WHAT YOU ARE ASKED TO DO: Starting at the first line of the listing below, retype each line up to and including the one that contains "tag(mb.build('wall_clip', angle=.6), 'small". Leave pictures out.

--- BEGIN SUPPLIED DATA ---

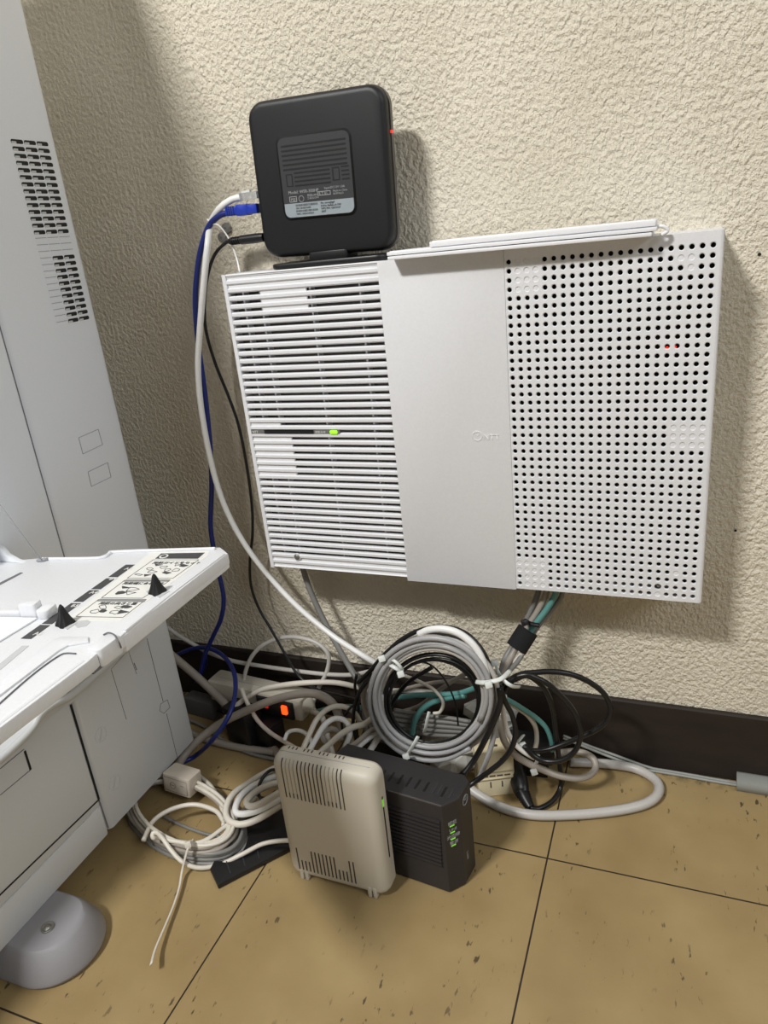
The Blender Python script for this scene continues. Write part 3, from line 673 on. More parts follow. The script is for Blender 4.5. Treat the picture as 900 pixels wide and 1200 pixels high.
# white tie and wall screw clip
cable('cable_tie', [(243, 257, -.050), (248, 262, -.051), (256, 264, -.051), (266, 276, -.048), (273, 290, -.048), (278, 305, -.05), (281, 319, -.055)], .0010, 'cwhite', 'thin white tie looped round the white network cable near the router', 'cable tie', n=6)
c = P(264, 272, Y=-.001); mb = MB().use('metal', True)
for dx, dz, r in ((.003, .004, .0062), (-.0045, -.0055, .0058)):
    f = frame(c+Vector((dx, 0, dz)), (1, 0, 0), (0, 0, 1)); mb.use('metal'); mb.lathe([(r, 0), (r, .002), (r*.85, .003), (r*.3, .0034)], f, 18); mb.use('seam'); mb.box((-.0012, -.0012, .0032), (.0012, .0012, .0038), f)
tag(mb.build('wall_clip', angle=.6), 'small grey metal clip with two screw heads on the wall behind the router cables', 'clip')

# ================================================================ CABLES ON THE WALL SIDE, LEFT
cable('hanging_grey_cable', [(352, 655, -.035), (358, 676, -.036), (366, 698, -.038), (380, 728, -.042), (396, 758, -.05), (410, 782, -.058), (424, 806, -.07), (432, 830, -.08), (436, 860, -.09)], .0039, 'greyd', 'grey cable dropping from the bottom left corner of the cabinet')
cable('looped_white_cable', [(291, 852, -.070), (285, 830, -.06), (285, 808, -.052), (288, 786, -.046), (296, 768, -.04), (310, 755, -.034), (333, 747, -.03), (355, 748, -.03), (374, 755, -.032), (385, 768, -.036), (383, 787, -.04), (373, 807, -.05), (366, 825, -.06)], .0030, 'conduit', 'white cable standing up in a round hoop in front of the skirting')  # white cable drawn in pale grey; its shade is put into the colour
cable('skirting_white_cable', [(196, 735, -.03), (208, 744, -.03), (225, 754, -.03), (248, 766, -.031), (275, 775, -.033), (310, 781, -.034), (345, 786, -.036), (380, 790, -.04), (410, 791, -.046), (432, 787, -.056), (448, 782, -.07)], .0030, 'conduit', 'white cable crossing the skirting from the copier to the coil')  # pale grey on this white cable stands in for shade
cable('arched_white_cable', [(262, 845, -.100), (272, 832, -.09), (287, 819, -.08), (307, 808, -.07), (330, 803, -.062), (360, 800, -.058), (392, 800, -.056), (418, 805, -.062), (440, 812, -.07)], .0036, 'cwarm', 'white cable arching over the power strip to the coil')
cable('thick_grey_cable', [(200, 915, .010), (214, 888, .016), (232, 868, .03), (255, 850, -.115), (280, 837, -.112), (310, 824, -.11), (340, 815, -.108), (368, 813, -.106), (388, 823, -.106), (398, 842, -.11), (402, 868, -.13)], .0056, 'greyb', 'thick grey cable arching from behind the copier over the power strip')
cable('thick_diagonal_cable', [(185, 755, -.06), (205, 771, -.06), (225, 788, -.064), (248, 809, -.07), (268, 829, -.078), (288, 848, -.086), (310, 870, -.09), (335, 892, .008)], .0060, 'greyb', 'thick warm grey cable running diagonally down behind the power strip')
cable('floor_grey_cable', [(200, 852, .006), (225, 860, .006), (250, 869, .006), (280, 876, .006), (310, 880, .006), (340, 884, .006)], .0052, 'greyb', 'thick grey cable lying on the floor under the power strip')
cable('floor_thin_cable', [(208, 838, .006), (240, 852, .004), (262, 868, .004), (290, 882, .004), (322, 890, .004)], .0024, 'greyd', 'thin grey cable lying on the floor below the thick grey one')
cable('blue_loop_cable', [(206, 768, -.03), (215, 764, -.03), (230, 759, -.032), (246, 760, -.036), (262, 769, -.05), (273, 785, -.075), (276, 803, -.1), (273, 826, -.13), (263, 848, -.15), (248, 868, -.158), (230, 885, .010), (212, 894, .006), (196, 899, .005)], .0032, 'cblue', 'dark blue network cable looping down to the copier foot')
cable('thin_navy_cable', [(196, 775, -.02), (213, 765, -.018), (230, 760, -.017), (243, 772, -.017), (238, 788, -.017), (228, 800, -.018)], .0012, 'cnavy', 'very thin dark blue cable against the skirting beside the copier')
cable('thin_black_cable', [(225, 838, -.05), (240, 832, -.05), (255, 833, -.05), (266, 838, -.055), (278, 834, -.06)], .0014, 'cblack', 'thin black cable arching on the floor behind the blue loop')
cable('slanting_white_cable', [(283, 806, -.082), (289, 822, -.088), (301, 843, -.098), (316, 858, -.11), (335, 870, -.125), (352, 880, -.14)], .0030, 'cwarm', 'white cable slanting down from the power strip to the beige adaptor')  # warm white in place of white, shade painted into the colour

# ---------------------------------------------------------------- power strips
ps = thing('power_strip', P(310, 850, Z=0), 'pale grey power strip with glowing orange switch against the skirting', 'power strip')
A = P(243, 797, Z=.075); B = P(352, 822, Z=.075); d = B-A; Ln = d.length; f = frame(A, d, (-d.y, d.x, 0)) ; wdt = .030
mb = MB().use('beige', True); mb.prism(rrect(0, -.002, Ln, wdt, .004, 4), .032, f @ Matrix.Translation((0, 0, -.032)), .002); mb.build('casing', ps, angle=.6)
mb = MB().use('beige', True); f2 = frame(B, (1, 0, 0), (0, 1, 0))
e0 = f @ Vector((Ln-.002, .014, -.014)); dd = (P(366, 832, Y=e0.y-.004)-e0); mb.tube([e0, e0+dd*.4, e0+dd], [.0135, .0115, .0055], n=12); mb.tube([e0+dd*.98, e0+dd*1.4], .0048, n=10); mb.build('cord_grip', ps, angle=.6)
mb = MB().use('blackp', True); mb.prism(rrect(Ln*.55, -.006, Ln*.93, .0, .003, 3), .026, f @ Matrix.Translation((0, 0, -.030)), .001); mb.build('switch_bezel', ps, angle=.6)
mb = MB().use('orange', True); mb.prism(rrect(Ln*.825, -.0095, Ln*.878, -.004, .0015, 3), .013, f @ Matrix.Translation((0, 0, -.021)), .001); o = mb.build('rocker_switch', ps, angle=.6); o['label'] = 'glowing orange rocker switch'
mb = MB().use('reddim', True); mb.prism(rrect(Ln*.63, -.0085, Ln*.68, -.004, .001, 3), .007, f @ Matrix.Translation((0, 0, -.018)), .0006); o = mb.build('surge_lamp', ps); o['label'] = 'dim red lamp'
mb = MB().use('softseam'); mb.box((.004, .012, .0), (Ln-.006, .0126, .0003), f); mb.build('casing_seam', ps)
mb = MB().use('cwarm', True); mb.tube(spline([e0+dd*1.3, (377, 840, -.12), (382, 855, -.125), (387, 874, -.135), (392, 890, -.15)]), .0036); mb.build('cord', ps)
def brick(name, px, py, Zf, sx, sy, sz, rz, m, label, cat, bev=.003):
    c = P(px, py, Z=Zf); mb = MB().use(m, True); f = frame(c, (math.cos(rz), math.sin(rz), 0), (-math.sin(rz), math.cos(rz), 0))
    mb.prism(rrect(-sx/2, -sy/2, sx/2, sy/2, .004, 4), sz, f, bev); return tag(mb.build(name, angle=.6), label, cat), f, mb
brick('power_adaptor', 290, 868, .0, .05, .03, .058, -.3, 'blackp', 'black plug-in power adaptor under the power strip left of the switch', 'adaptor')
brick('power_adaptor', 318, 872, .0, .036, .03, .042, -.25, 'blackp', 'smaller black power adaptor under the glowing switch', 'adaptor')
o, f, mb = brick('extension_block', 240, 836, .0, .055, .022, .030, -.12, 'greyx', 'grey box on the floor between copier and power strip', 'box')

# ---------------------------------------------------------------- tangle behind the beige adaptor
r_ = random.Random(21)
tang = [
 ([(352, 885, -.17), (362, 862, -.15), (372, 842, -.13), (386, 830, -.12), (402, 828, -.115), (416, 836, -.115), (424, 852, -.12)], .0034, 'cwarm'),
 ([(358, 888, -.17), (369, 868, -.155), (380, 850, -.14), (393, 842, -.13), (406, 846, -.13), (410, 860, -.135), (404, 876, -.14)], .0034, 'cwhite'),
 ([(333, 868, -.13), (338, 858, -.12), (350, 856, -.12), (361, 862, -.125), (366, 874, -.13), (362, 886, -.14)], .0026, 'cwhite'),
 ([(372, 884, -.16), (386, 872, -.15), (400, 860, -.145), (414, 852, -.14), (428, 848, -.135), (440, 838, -.13)], .0038, 'cwarm'),
 ([(388, 890, -.165), (402, 880, -.155), (418, 870, -.15), (432, 858, -.14), (446, 850, -.135)], .0032, 'greyb'),
 ([(396, 826, -.10), (400, 846, -.11), (408, 864, -.12), (420, 878, -.13), (432, 886, -.14)], .0036, 'cwarm'),
 ([(410, 890, -.16), (420, 876, -.15), (434, 864, -.14), (450, 856, -.13), (466, 852, -.12)], .0030, 'cwhite'),
 ([(425, 892, -.15), (436, 876, -.14), (446, 862, -.13), (458, 856, -.12)], .0038, 'cwhite'),
 ([(380, 892, -.15), (384, 876, -.14), (378, 862, -.13), (388, 854, -.125), (398, 858, -.125)], .0036, 'greyb'),
 ([(440, 800, -.12), (428, 806, -.12), (426, 824, -.122), (434, 844, -.124), (446, 860, -.126), (462, 874, -.13), (482, 886, -.135)], .0032, 'greyb'),
 ([(420, 790, -.09), (424, 810, -.095), (427, 840, -.10), (431, 866, -.11), (434, 890, -.12)], .0026, 'greyd'),
]
desc = ['widest warm white loop of the tangle behind the beige adaptor', 'white loop inside the widest loop behind the beige adaptor', 'small white curl behind the top left corner of the beige adaptor',
 'warm white cable rising right from behind the beige adaptor', 'warm grey cable low in the tangle behind the beige adaptor', 'warm white cable crossing down through the tangle right of the power strip',
 'thin white cable rising from the black modem towards the coil', 'short thick white cable behind the corner of the black modem', 'grey kinked cable in the middle of the tangle',
 'pale grey cable curving round the lower left of the big coil', 'thin dark grey cable falling left of the big coil']
for (p_, r, m), dsc in zip(tang, desc): cable('tangled_cable', p_, r, m, dsc, group='tangle of cables behind the beige adaptor')
for p_, r, dsc in (([(440, 790, -.13), (424, 806, -.125), (416, 826, -.12), (414, 850, -.125), (419, 872, -.13), (424, 892, -.14)], .0024, 'black cable falling from the big coil behind the black modem'),
                   ([(425, 820, -.12), (410, 830, -.12), (401, 846, -.12), (403, 860, -.125), (410, 870, -.13)], .0016, 'thin black cable curling through the white tangle'),
                   ([(418, 790, -.10), (416, 806, -.105), (420, 830, -.11), (418, 856, -.12), (423, 880, -.13)], .0020, 'black cable hanging below the grey drop cable'),
                   ([(506, 782, -.12), (478, 800, -.12), (462, 820, -.12), (452, 838, -.12)], .0026, 'short black cable crossing inside the upper left of the coil')):
    cable('thin_black_cable', p_, r, 'cblack', dsc)

# ---------------------------------------------------------------- big hanging coil
YK = -.135
def coil(name, turns, r, m, label, start=0, sweep=None, y=YK, tail0=(), tail1=(), cx=507, cy=815, dy=.006, lay=.0016, cat='cable'):
    pts = []; n = 16
    total = len(turns)
    for k, (rx, ry, ox, oy) in enumerate(turns):
        nx = turns[min(k+1, total-1)]
        for j in range(n):
            t = j/n; a = start+2*math.pi*t
            RX = rx+(nx[0]-rx)*t; RY = ry+(nx[1]-ry)*t; OX = ox+(nx[2]-ox)*t; OY = oy+(nx[3]-oy)*t
            pts.append(P(cx+OX+RX*math.cos(a), cy+OY+RY*math.sin(a), Y=y+dy*math.sin(a*1.0+k*2.1)-lay*k))
    full = [pt(p) for p in tail0]+pts+[pt(p) for p in tail1]
    mb = MB().use(m, True); mb.tube(spline(full, 3), r, n=10)
    return tag(mb.build(name), label, cat)
coil('coiled_grey_cable', [(74, 74, -2, 3), (69, 67, -1, 2), (63, 60, 0, 1)], .0029, 'grey', 'light grey network cable wound into the big hanging coil, outermost turns', start=.9, y=-.150, dy=.002, lay=0)
coil('coiled_grey_cable', [(77, 72, 3, 3), (71, 65, 2, 4), (66, 63, 1, -2), (60, 57, 0, 2)], .0028, 'conduit', 'palest grey network cable wound between the other turns of the big coil', start=3.6, y=-.1425, dy=.003, lay=.0005)
coil('coiled_dark_grey_cable', [(72, 71, 4, -2), (67, 66, 4, -2), (62, 60, 4, -1)], .0029, 'greyd', 'dark grey cable wound behind the light grey turns of the big coil', start=1.9, y=-.134, dy=.002, lay=0)
coil('coiled_black_cable', [(57, 56, 1, 3), (53.5, 51, 1, 5), (51, 47, 2, 8), (56, 52, 2, 6), (58, 54, 2, 5)], .0018, 'cblack', 'black cable wound round the inside of the big hanging coil', start=.9, y=-.138, dy=.002, lay=.001)
cable('coil_white_cable', [(491, 743, -.140), (503, 738, -.142), (520, 737, -.143), (537, 742, -.144), (552, 753, -.145), (563, 768, -.146), (569, 785, -.147), (572, 803, -.147), (575, 815, -.146)], .0039, 'cwhite', 'bright white cable over the top right of the big coil')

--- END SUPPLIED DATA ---

ANSWER IN FULL:
The Blender Python script for this scene continues. Write part 3, from line 673 on. More parts follow. The script is for Blender 4.5. Treat the picture as 900 pixels wide and 1200 pixels high.
# white tie and wall screw clip
cable('cable_tie', [(243, 257, -.050), (248, 262, -.051), (256, 264, -.051), (266, 276, -.048), (273, 290, -.048), (278, 305, -.05), (281, 319, -.055)], .0010, 'cwhite', 'thin white tie looped round the white network cable near the router', 'cable tie', n=6)
c = P(264, 272, Y=-.001); mb = MB().use('metal', True)
for dx, dz, r in ((.003, .004, .0062), (-.0045, -.0055, .0058)):
    f = frame(c+Vector((dx, 0, dz)), (1, 0, 0), (0, 0, 1)); mb.use('metal'); mb.lathe([(r, 0), (r, .002), (r*.85, .003), (r*.3, .0034)], f, 18); mb.use('seam'); mb.box((-.0012, -.0012, .0032), (.0012, .0012, .0038), f)
tag(mb.build('wall_clip', angle=.6), 'small grey metal clip with two screw heads on the wall behind the router cables', 'clip')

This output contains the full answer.